Shawn released her eighth studio album in 2012, and is constantly collaborating with other musical artists, including James Taylor, Edwin McCain, and Bela Fleck. Like Natalie, she’s not afraid to make a few television appearances – In 2011, she appeared on the HBO series Treme.

She’s currently on tour through April, playing a few cities with singer-songwriter Steve Earle. She’s also a big fan of taking selfies with some of her fellow musicians. (That’s her below, with Mary Chapin Carpenter.)

Natalie Merchant

You might recognize Natalie from her super successful band 10,000 Maniacs. Natalie left in 1993 to do her own work, and released Tigerlily in 1995 which she funded all by herself. The summer during her second solo release, Ophelia, was the summer in which Sarah McLachlan asked Natalie to co-headline the Lilith Fair with her.

Despite Natalie claiming that she’d never sign with a major label again in 2003, she joined forces with Nonesuch Records in 2010. Just this month, she announced that she’ll be releasing a self-titled album under the label that’s set to be released this May.

She also had a hand in directing the documentary SHELTER: A Concert Film to Benefit Victims of Domestic Violence, which features women from New York and their experiences with domestic violence in their communities.

Sarah McLachlan

Speaking of Sarah, isn’t Surfacing the best album ever? Surfacing could honestly be a Greatest Hits compilation. The world agreed at some point, since it gained her two Grammys and four Juno awards.

You might recognize Sarah from her sad dog advertisements, but she’s done a lot more than that recently. (All jokes aside, she’s helped the ASPCA gain a ton of attention!)

Following the end of the Lillith Fair, she had two children with then-husband Ashwin Sood. In 2003, she released the album Afterglow, and used the money that was budgeted towards her first video to support numerous charities. In 2006, she released a Christmas album called Wintersong, which included numerous covers of some holiday classics.

And of course, she’s still being charitable. Sarah funds an outreach program in Vancouver that provides music education for inner city children, and three years ago, she started the Sarah McLachlan School of Music which offers free musical education for underprivileged children.


When we were first introduced to Jewel, we heard stories about how she lived in a car and wrote not-so-great poetry. Her teeth were a bit crooked, which made her pretty relatable – after all, she was a bit more like us. She created the songs that made us think our 7th grade boyfriend was our true, one and only love. And for those reasons, I absolutely adore Jewel.
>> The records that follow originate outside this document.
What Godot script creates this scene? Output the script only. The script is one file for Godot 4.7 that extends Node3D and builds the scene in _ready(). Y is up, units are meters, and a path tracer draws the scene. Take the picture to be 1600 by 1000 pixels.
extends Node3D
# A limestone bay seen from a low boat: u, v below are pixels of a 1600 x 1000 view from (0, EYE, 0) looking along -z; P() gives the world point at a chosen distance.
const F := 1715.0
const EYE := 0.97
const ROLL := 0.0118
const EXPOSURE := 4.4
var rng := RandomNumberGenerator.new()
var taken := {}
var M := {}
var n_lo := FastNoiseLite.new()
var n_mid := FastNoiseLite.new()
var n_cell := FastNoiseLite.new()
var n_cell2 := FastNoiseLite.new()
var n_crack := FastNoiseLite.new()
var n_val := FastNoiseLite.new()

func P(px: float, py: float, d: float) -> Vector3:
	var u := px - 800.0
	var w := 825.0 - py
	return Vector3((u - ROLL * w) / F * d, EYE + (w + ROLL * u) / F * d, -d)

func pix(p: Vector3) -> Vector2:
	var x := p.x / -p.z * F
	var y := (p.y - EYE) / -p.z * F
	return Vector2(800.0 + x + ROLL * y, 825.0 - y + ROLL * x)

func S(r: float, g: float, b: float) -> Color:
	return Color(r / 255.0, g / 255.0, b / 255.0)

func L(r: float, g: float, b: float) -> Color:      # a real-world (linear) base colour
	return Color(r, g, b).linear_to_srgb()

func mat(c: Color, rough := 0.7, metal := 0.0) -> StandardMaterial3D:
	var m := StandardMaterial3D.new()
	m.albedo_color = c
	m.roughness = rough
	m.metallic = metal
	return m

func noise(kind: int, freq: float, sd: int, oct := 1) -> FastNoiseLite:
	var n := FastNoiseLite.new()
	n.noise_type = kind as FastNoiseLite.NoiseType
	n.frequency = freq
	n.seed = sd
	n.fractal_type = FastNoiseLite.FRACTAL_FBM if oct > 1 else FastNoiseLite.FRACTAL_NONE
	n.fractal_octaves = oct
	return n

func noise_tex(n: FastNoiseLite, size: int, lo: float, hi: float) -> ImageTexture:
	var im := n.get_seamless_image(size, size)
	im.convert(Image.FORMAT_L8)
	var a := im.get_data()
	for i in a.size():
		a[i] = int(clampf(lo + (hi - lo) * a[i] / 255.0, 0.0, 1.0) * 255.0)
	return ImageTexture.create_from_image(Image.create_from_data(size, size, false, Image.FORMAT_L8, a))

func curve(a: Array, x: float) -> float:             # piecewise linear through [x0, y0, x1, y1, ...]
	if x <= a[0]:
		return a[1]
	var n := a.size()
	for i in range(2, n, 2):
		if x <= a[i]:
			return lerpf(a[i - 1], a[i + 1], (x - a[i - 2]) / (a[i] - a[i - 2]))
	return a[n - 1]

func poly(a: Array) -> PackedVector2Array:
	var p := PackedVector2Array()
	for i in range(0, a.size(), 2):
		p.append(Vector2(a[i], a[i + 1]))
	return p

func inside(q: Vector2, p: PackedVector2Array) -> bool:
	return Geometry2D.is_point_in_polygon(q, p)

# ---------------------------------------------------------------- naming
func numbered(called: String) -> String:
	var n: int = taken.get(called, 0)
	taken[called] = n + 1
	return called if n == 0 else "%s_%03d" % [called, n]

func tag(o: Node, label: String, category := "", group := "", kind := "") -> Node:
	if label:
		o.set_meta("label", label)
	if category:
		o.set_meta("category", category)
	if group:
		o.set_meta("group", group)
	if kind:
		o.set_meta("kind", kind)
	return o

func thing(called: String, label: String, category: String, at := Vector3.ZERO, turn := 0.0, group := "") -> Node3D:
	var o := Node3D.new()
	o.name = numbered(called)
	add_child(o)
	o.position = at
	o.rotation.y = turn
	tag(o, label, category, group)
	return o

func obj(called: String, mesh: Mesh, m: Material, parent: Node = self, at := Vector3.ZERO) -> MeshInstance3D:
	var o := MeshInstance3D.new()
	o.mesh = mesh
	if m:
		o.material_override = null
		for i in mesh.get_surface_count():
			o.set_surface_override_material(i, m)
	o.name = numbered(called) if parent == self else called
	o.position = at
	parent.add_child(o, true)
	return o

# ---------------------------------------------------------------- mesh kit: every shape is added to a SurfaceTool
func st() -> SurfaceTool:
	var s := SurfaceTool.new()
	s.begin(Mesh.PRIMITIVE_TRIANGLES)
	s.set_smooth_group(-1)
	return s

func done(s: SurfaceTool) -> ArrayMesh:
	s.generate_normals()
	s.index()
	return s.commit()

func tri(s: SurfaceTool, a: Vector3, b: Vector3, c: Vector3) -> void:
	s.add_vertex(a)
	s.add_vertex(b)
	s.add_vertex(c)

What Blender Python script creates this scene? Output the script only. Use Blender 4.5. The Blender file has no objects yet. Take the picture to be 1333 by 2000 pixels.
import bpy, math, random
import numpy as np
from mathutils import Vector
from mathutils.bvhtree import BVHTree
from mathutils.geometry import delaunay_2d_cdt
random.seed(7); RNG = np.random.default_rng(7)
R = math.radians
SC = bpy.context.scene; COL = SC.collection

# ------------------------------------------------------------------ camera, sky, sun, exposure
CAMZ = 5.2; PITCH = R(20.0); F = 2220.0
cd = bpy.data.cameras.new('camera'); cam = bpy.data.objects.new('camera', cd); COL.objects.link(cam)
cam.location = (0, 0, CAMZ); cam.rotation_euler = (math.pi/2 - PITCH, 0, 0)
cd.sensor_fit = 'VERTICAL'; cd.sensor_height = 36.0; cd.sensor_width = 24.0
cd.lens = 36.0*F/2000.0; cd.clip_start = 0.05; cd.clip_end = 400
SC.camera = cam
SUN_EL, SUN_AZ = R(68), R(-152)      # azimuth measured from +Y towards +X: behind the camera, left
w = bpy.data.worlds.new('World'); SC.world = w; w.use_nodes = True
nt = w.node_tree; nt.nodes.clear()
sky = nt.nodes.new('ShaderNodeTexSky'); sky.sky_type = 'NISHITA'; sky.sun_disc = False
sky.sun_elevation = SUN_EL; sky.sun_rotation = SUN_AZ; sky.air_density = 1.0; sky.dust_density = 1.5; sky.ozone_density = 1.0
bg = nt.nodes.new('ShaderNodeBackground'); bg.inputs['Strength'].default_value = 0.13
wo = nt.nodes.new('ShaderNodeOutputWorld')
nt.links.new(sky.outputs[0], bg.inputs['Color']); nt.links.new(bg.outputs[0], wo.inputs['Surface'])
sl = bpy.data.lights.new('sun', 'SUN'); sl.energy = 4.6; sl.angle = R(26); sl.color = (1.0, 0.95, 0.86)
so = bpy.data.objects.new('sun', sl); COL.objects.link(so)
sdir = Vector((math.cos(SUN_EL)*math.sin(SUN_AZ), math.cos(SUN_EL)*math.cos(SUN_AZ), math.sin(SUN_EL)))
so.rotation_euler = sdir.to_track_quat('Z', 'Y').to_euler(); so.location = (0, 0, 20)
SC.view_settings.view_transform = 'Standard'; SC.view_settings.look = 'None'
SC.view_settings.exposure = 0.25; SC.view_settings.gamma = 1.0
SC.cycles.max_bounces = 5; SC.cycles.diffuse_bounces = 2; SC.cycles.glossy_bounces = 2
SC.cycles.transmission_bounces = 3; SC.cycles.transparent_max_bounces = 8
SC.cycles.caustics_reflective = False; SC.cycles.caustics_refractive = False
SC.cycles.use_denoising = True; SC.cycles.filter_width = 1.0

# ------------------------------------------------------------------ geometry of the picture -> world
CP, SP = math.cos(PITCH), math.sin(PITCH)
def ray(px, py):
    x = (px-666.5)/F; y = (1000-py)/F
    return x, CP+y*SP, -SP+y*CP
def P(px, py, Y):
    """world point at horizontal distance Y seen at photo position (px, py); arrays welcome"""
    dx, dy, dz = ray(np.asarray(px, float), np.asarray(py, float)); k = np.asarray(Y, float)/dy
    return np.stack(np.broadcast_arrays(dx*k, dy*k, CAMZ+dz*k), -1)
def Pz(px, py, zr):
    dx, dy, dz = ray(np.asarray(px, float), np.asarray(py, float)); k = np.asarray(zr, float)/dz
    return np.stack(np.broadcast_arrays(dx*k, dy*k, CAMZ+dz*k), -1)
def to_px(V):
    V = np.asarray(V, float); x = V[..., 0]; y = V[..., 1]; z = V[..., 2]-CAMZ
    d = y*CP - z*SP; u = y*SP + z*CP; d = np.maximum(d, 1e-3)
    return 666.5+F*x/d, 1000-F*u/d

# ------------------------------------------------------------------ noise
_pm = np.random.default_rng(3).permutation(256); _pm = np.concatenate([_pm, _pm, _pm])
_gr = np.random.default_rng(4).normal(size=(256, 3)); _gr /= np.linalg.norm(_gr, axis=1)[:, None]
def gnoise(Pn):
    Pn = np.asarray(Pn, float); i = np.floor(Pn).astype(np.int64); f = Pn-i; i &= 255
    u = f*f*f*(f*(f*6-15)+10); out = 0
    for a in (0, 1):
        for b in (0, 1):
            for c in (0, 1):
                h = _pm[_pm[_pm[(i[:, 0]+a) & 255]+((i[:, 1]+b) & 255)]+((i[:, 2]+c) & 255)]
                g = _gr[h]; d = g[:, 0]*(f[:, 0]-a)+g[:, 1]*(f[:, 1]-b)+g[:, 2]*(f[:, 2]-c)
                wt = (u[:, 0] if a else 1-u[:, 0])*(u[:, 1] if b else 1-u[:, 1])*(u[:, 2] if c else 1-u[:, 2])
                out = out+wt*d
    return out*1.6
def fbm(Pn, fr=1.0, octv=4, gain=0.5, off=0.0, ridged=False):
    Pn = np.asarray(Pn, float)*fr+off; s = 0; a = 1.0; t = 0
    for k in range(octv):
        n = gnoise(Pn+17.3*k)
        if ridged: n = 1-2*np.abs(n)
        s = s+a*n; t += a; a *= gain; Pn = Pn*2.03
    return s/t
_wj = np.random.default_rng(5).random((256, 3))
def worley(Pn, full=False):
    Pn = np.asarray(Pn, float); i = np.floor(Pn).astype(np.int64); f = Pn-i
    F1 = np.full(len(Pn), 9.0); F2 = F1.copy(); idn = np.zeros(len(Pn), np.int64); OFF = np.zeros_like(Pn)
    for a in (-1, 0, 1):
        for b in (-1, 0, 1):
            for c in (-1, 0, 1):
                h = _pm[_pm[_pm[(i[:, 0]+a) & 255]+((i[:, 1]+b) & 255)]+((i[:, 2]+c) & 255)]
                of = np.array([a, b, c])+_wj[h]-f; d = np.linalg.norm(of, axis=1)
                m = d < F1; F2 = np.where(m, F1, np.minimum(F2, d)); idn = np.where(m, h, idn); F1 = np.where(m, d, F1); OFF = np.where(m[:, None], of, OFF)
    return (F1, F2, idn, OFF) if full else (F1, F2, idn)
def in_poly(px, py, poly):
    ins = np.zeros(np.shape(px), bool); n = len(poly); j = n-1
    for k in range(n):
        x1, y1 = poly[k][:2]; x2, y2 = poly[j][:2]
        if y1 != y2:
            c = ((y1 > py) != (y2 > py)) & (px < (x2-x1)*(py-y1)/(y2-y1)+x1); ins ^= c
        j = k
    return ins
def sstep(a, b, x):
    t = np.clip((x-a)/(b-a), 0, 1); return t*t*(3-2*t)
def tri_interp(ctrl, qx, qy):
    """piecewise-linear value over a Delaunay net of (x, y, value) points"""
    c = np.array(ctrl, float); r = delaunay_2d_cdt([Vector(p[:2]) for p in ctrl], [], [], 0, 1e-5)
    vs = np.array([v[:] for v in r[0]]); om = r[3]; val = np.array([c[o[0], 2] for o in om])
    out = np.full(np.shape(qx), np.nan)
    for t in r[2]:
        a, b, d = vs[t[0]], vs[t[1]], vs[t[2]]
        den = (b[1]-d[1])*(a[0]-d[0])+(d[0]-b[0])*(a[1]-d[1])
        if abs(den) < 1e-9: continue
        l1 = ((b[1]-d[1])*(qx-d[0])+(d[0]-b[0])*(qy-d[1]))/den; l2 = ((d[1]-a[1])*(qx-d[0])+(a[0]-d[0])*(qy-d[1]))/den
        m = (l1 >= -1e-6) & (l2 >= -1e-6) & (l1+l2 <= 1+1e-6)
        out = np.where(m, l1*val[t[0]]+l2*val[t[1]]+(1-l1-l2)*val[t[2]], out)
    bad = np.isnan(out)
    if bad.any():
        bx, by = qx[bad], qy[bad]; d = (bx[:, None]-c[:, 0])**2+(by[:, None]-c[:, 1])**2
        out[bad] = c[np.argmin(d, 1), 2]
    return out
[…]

If you owned Pieces Of You, here are two fun facts about it: First, Jewel was only 21 when she recorded the album (which was recorded live), and second, the album was on the Billboard 200 for two full years.

Jewel’s music became a bit more “dance party” in 2001, after her hit song Serve The Ego was released. In 2006, she moved back towards adult contemporary music with her album Goodbye Alice in Wonderland – yet unfortunately, it was one of her worst selling releases.

She tried a new genre in 2007 by attempting to go country with a new label. The change-up was pretty successful, though probably confusing for her earlier fans.

You might have caught her on a few reality TV shows, including a guest appearance on American Idol as a mentor, a co-host and judge on the songwriting competition Platinum Hit, and a judge on The Sing-Off.